The touching thing is not just with women with short hair. I have had 2 ladies run their hands through my long hair at my retail job. I also had a woman reach across the counter to touch my face because "my skin looked soft".

Old Biddy said...

Obviously, pristine hair is a crime against hairdressing, so they had to rid you of it.
When I was a kid in the late 70's/early 80's my mom used to sign both of us up for free haircuts at the local hoity toity salon. (They needed people for their employees to practice on) I remember seeing the Vidale Sasson posters on the wall. They must've liked my pristine thick teenaged hair as well, since they would chop off most of it. Most of the time we ended up with some pretty scary mulletesque creations. Perhaps not coincidentally, we both ended up growing our hair out and avoiding stylists for many years thereafter.
As an adult, I've gotten way too many haircut where "Just a trim, no layers" turned into at least 5 inches off and tons of layers. My hair grows really slowly, so this would amount to almost a year's worth of growth.
Once I moved to Ithaca, one of my new neighbors took a look at me and instantly decided I was her hair twin. She told me where she got her hair cut. She was right. Now just a trim actually is, and there's no pressure to get layers or highlights or staighten or color it. It's rather shcoking that it took 43 years and a move to a college town to get me haircuts in line with what I wanted.

Anonymous said...

I agree with earlier commenters. They sold your hair.
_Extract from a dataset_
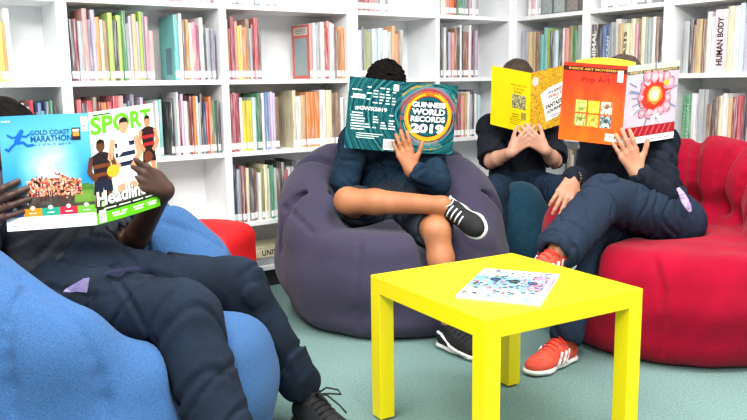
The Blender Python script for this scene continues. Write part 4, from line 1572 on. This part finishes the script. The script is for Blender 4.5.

Female Science Professor said...

Those fiends.

Anonymous said...

I see other people came to the same conclusion already, but they totally sold your hair. Fiends indeed!

That said, my stylist was trained by Sassoon and is awesome. The only downside is that a haircut with that level of precision takes absolutely forever.

plasmaphysicsmom said...

Yay, low-maintenance hair people! After years of long, slightly curly/slightly frizzy, wash and go, I decided to try a shorter hairdo and a stylist cut my hair in long layers that I really liked. One day I said I was going to an orchestra concert and she could do something to it, which I really meant, just actually blow-dry it and make it look like other people's everyday hair but she went all out and gave me this very crazy big hairdo that I felt embarrassed to sport around the people that knew me and saw me there. No more "dos." Then that stylist hurt her shoulder and got a replacement that made my hair look like a mullet each time I gave her a chance. Needless to say, my hair is back to long...

Comrade Physioprof said...

The only downside is that a haircut with that level of precision takes absolutely forever.

I get my hair cut at a fancy salon, and I swear this fucken stylist cuts each single strand of hair individually. It takes an entire hour.

Rachel said...

weird, I have tried several times to have my long long hair cut off very short and I have had trouble getting the people to do it.
I was a young teenager the first time, but I was an adult the next time. (third time was locks of love and I think they didn't know how to cut it really short).
But the first two times the stylist insisted on cutting it medium length before she'd allow me to get it really really short. (live with it for a while this way before you decide.) They apparently believe that someone who requests 15" chopped off is mentally unstable and will sue them later or something.

Anonymous said...


Comrade Physioprof even uses profanity when discussing a haircut

muddled postdoc said...

I have the same problem as Rachel above. My hair grows quite fast that it grows about a foot or more in 3-4 months and considering I don't do fancy do's, trimming and cutting it back down to a bob costs about the same. When I do go to chop it all off the hair dressers seem to have mini breakdowns and keep taking off an inch at a time while I keep saying make it shorter.
The most amusing incident was when I was in college and I had hair down to my hips and wanted it down to a bob. That cause the all the hair stylists to gather round and exclaim while mine very reluctantly did what I asked.